Mandy Moore politely tossed her hat back into the ring of popular music when she released “When I Wasn’t Watching” this September; the single—her first in a decade—was an initiating offering from her (still) untitled seventh studio album due at the top of 2020. A gorgeous and breezy piece, it was indicative of Moore’s musical brand she’d put in place with her third album Coverage (2003): pretty, mature, melodically driven pop.
With “I’d Rather Lose,” her second single, Moore gets more insistent in deepening the vintage California aural colors that her foremothers Linda Ronstadt and Stevie Nicks used in the 1970s and the early 1980s. Pulled dreamily along by its funky intermixture of bass rhythms and percussion, Moore’s romantic wanderlust is a bit darker and intense here, but it’s no less lush than “When I Wasn’t Watching.” That this new single has Moore drawing out a specific aesthetic strand from within her larger sonic broadloom and giving it such an emphatic tug evinces her commitment to reposition that backroad pop of yesteryear into a modern context.
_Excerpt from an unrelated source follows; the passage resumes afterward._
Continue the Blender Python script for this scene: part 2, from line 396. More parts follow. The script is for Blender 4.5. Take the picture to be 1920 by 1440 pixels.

“We live in a cultural moment of ‘win at all costs’ and that may afford small victories in the short term but this song tries to explore the idea of trying to live according to your moral compass, whatever that might be,” Moore explains in an official statement about the song’s inspiration. “It’s easy to run out of patience and give into temptations on any given day, but it seems like the only way of achieving the kind of long term peace of mind we’re all looking for, requires a recommitment to the concepts of honesty and integrity that ground us. On a macro level, that’s what this song aims to hit on—abandoning some game you never subscribed to in the first place.”
“I’d Rather Lose” is a bold bid and since her forthcoming album likely promises more of the same, that record may prove to be one of 2020’s best efforts.